■ Task to carry out ■
Reproduce exactly the opening lines of the listing, stopping after the line that contains "return ((h ^" and including it.
──────────────────────────────
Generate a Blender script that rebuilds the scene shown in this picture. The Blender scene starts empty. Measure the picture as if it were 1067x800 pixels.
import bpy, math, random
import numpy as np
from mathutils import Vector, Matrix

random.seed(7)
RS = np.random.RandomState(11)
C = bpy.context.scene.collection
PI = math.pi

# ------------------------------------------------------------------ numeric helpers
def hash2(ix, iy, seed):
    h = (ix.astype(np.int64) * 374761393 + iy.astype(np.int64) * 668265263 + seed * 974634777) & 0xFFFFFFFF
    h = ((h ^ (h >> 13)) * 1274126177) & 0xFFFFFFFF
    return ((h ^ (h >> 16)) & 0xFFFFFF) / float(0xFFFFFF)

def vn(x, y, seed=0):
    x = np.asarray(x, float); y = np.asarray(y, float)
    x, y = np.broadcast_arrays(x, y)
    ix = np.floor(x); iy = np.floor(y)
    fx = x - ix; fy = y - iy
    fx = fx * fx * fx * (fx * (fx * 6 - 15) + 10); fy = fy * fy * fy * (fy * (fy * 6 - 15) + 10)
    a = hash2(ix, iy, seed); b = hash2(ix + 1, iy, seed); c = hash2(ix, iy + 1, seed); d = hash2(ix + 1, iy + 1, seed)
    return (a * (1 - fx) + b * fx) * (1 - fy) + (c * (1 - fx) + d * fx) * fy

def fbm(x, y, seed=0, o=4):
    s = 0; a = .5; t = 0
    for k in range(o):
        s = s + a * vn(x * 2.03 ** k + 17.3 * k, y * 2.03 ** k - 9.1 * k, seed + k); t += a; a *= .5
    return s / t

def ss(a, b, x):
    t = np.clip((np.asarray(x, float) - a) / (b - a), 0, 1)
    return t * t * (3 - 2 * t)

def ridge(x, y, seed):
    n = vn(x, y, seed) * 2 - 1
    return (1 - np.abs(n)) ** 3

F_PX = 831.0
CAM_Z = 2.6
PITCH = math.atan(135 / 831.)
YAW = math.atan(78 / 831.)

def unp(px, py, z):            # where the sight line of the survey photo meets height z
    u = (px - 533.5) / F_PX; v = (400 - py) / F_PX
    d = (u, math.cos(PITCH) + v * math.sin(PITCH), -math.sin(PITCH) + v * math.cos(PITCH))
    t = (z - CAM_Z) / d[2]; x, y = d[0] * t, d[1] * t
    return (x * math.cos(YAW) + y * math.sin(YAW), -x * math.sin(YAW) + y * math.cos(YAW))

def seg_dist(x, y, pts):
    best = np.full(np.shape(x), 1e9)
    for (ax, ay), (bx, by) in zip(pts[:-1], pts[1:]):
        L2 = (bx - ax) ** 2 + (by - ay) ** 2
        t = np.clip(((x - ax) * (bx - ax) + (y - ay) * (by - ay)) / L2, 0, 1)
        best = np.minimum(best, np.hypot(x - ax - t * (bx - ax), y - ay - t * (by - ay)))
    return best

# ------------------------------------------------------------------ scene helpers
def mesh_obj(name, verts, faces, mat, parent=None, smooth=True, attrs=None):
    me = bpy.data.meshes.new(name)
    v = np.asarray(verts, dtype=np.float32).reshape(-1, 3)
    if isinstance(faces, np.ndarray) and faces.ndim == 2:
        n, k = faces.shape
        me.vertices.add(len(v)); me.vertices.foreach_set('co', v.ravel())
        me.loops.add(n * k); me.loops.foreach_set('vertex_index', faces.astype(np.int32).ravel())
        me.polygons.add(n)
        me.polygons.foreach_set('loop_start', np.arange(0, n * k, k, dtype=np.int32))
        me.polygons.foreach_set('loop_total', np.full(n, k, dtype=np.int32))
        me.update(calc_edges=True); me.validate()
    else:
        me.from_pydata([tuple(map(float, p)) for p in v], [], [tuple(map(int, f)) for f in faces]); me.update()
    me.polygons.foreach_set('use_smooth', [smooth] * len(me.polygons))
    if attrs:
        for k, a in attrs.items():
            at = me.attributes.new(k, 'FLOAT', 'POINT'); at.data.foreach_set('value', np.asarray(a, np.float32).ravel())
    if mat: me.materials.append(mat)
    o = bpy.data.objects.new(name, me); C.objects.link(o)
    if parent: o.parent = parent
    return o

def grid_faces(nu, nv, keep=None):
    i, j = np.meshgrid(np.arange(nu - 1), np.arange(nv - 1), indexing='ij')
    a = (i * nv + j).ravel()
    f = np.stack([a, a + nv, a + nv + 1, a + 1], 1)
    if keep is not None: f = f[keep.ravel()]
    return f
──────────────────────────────
■ Answer to the task ■
Generate a Blender script that rebuilds the scene shown in this picture. The Blender scene starts empty. Measure the picture as if it were 1067x800 pixels.
import bpy, math, random
import numpy as np
from mathutils import Vector, Matrix

random.seed(7)
RS = np.random.RandomState(11)
C = bpy.context.scene.collection
PI = math.pi

# ------------------------------------------------------------------ numeric helpers
def hash2(ix, iy, seed):
    h = (ix.astype(np.int64) * 374761393 + iy.astype(np.int64) * 668265263 + seed * 974634777) & 0xFFFFFFFF
    h = ((h ^ (h >> 13)) * 1274126177) & 0xFFFFFFFF
    return ((h ^ (h >> 16)) & 0xFFFFFF) / float(0xFFFFFF)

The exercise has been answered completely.